**SET EXERCISE:** Restate the listing that follows word for word, without its pictures.

**INFORMATION SHOWN:**
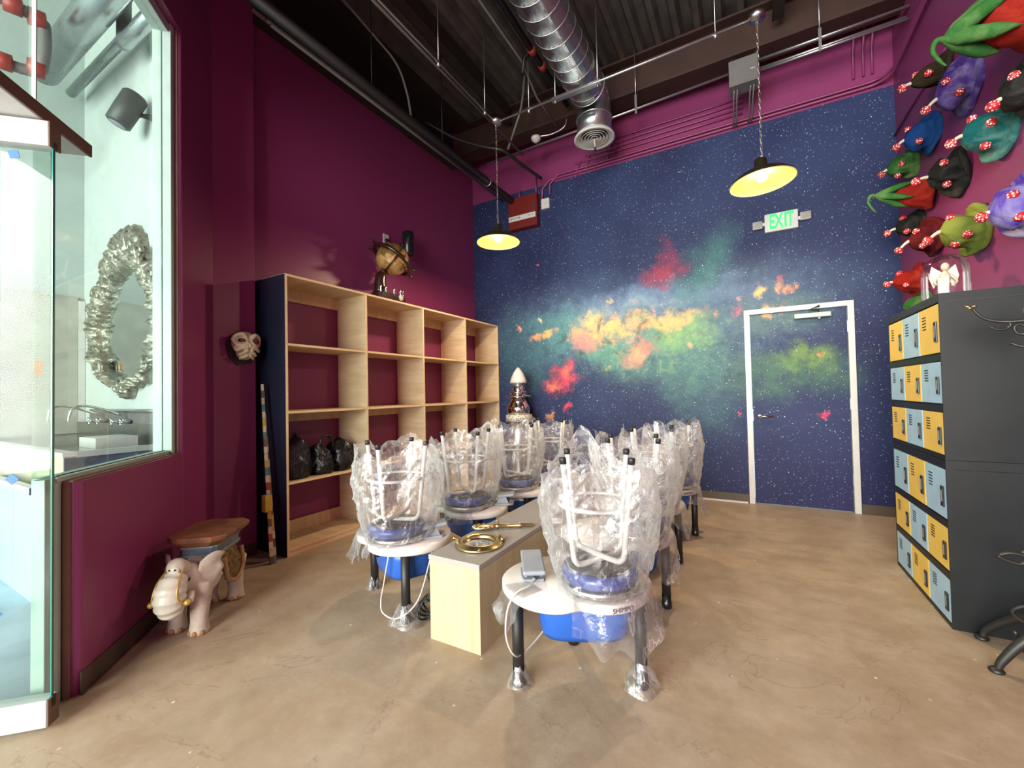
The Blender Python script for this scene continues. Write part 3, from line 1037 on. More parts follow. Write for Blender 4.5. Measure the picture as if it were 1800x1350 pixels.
def make_stool():
    """upside-down stool: origin at the seat centre, seat resting on the wheel head"""
    t = thing('stool', '', 'stool')
    MB().lathe([(0.0, 0.001), (0.135, 0.001), (0.158, 0.006), (0.168, 0.020), (0.168, 0.042), (0.160, 0.056), (0.150, 0.060), (0.0, 0.060)], 40).build('seat', BLUESEAT, t)
    MB().lathe([(0.0, 0.060), (0.140, 0.060), (0.140, 0.068), (0.0, 0.068)], 36).build('seat_plate', BLACK, t)
    zt = 0.553
    for k in range(2):
        h = MB()
        dz = 0.020 * k
        pts = [(0.200, 0, zt), (0.152, 0, 0.150 + dz), (0.146, 0, 0.115 + dz), (0.125, 0, 0.090 + dz), (0.09, 0, 0.083 + dz), (0.0, 0, 0.081 + dz)]
        pts = pts + [(-x, y, z) for x, y, z in pts[-2::-1]]
        pth = [pts[0]] + smooth_path(pts[1:-1], 4) + [pts[-1]]
        h.tube(pth, 0.0125, 12)
        hp = h.build('leg_hoop', WHITE, t)
        hp.rotation_euler = (0, 0, k * PI / 2)
        for sx in (-1, 1):
            cap = MB().tube([(sx * 0.1975, 0, zt - 0.024), (sx * 0.2003, 0, zt + 0.001), (sx * 0.2003, 0, zt + 0.003)], [0.0150, 0.0150, 0.0130], 14).build('leg_cap', BLACK, hp)
    ring = [(0.172 * math.cos(a), 0.172 * math.sin(a), 0.335) for a in [2 * PI * i / 40 for i in range(40)]]
    MB().tube(ring, 0.0085, 10, closed_path=True).build('foot_ring', WHITE, t)
    return t


def copy_tree(o, parent=None):
    c = o.copy()
    C.objects.link(c)
    if parent is not None:
        c.parent = parent
    for ch in list(o.children):
        copy_tree(ch, c)
    return c


def crinkle(p, seed, amp):
    q = Vector(p) * 9 + Vector((seed * 7.3, seed * 3.1, seed * 1.7))
    a = 1 - abs(mn.noise(q)) * 2.2
    bq = 1 - abs(mn.noise(q * 2.3 + Vector((5, 1, 8)))) * 2.2
    return amp * (a * 0.7 + bq * 0.4)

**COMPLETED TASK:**
The Blender Python script for this scene continues. Write part 3, from line 1037 on. More parts follow. Write for Blender 4.5. Measure the picture as if it were 1800x1350 pixels.
def make_stool():
    """upside-down stool: origin at the seat centre, seat resting on the wheel head"""
    t = thing('stool', '', 'stool')
    MB().lathe([(0.0, 0.001), (0.135, 0.001), (0.158, 0.006), (0.168, 0.020), (0.168, 0.042), (0.160, 0.056), (0.150, 0.060), (0.0, 0.060)], 40).build('seat', BLUESEAT, t)
    MB().lathe([(0.0, 0.060), (0.140, 0.060), (0.140, 0.068), (0.0, 0.068)], 36).build('seat_plate', BLACK, t)
    zt = 0.553
    for k in range(2):
        h = MB()
        dz = 0.020 * k
        pts = [(0.200, 0, zt), (0.152, 0, 0.150 + dz), (0.146, 0, 0.115 + dz), (0.125, 0, 0.090 + dz), (0.09, 0, 0.083 + dz), (0.0, 0, 0.081 + dz)]
        pts = pts + [(-x, y, z) for x, y, z in pts[-2::-1]]
        pth = [pts[0]] + smooth_path(pts[1:-1], 4) + [pts[-1]]
        h.tube(pth, 0.0125, 12)
        hp = h.build('leg_hoop', WHITE, t)
        hp.rotation_euler = (0, 0, k * PI / 2)
        for sx in (-1, 1):
            cap = MB().tube([(sx * 0.1975, 0, zt - 0.024), (sx * 0.2003, 0, zt + 0.001), (sx * 0.2003, 0, zt + 0.003)], [0.0150, 0.0150, 0.0130], 14).build('leg_cap', BLACK, hp)
    ring = [(0.172 * math.cos(a), 0.172 * math.sin(a), 0.335) for a in [2 * PI * i / 40 for i in range(40)]]
    MB().tube(ring, 0.0085, 10, closed_path=True).build('foot_ring', WHITE, t)
    return t


def copy_tree(o, parent=None):
    c = o.copy()
    C.objects.link(c)
    if parent is not None:
        c.parent = parent
    for ch in list(o.children):
        copy_tree(ch, c)
    return c


def crinkle(p, seed, amp):
    q = Vector(p) * 9 + Vector((seed * 7.3, seed * 3.1, seed * 1.7))
    a = 1 - abs(mn.noise(q)) * 2.2
    bq = 1 - abs(mn.noise(q * 2.3 + Vector((5, 1, 8)))) * 2.2
    return amp * (a * 0.7 + bq * 0.4)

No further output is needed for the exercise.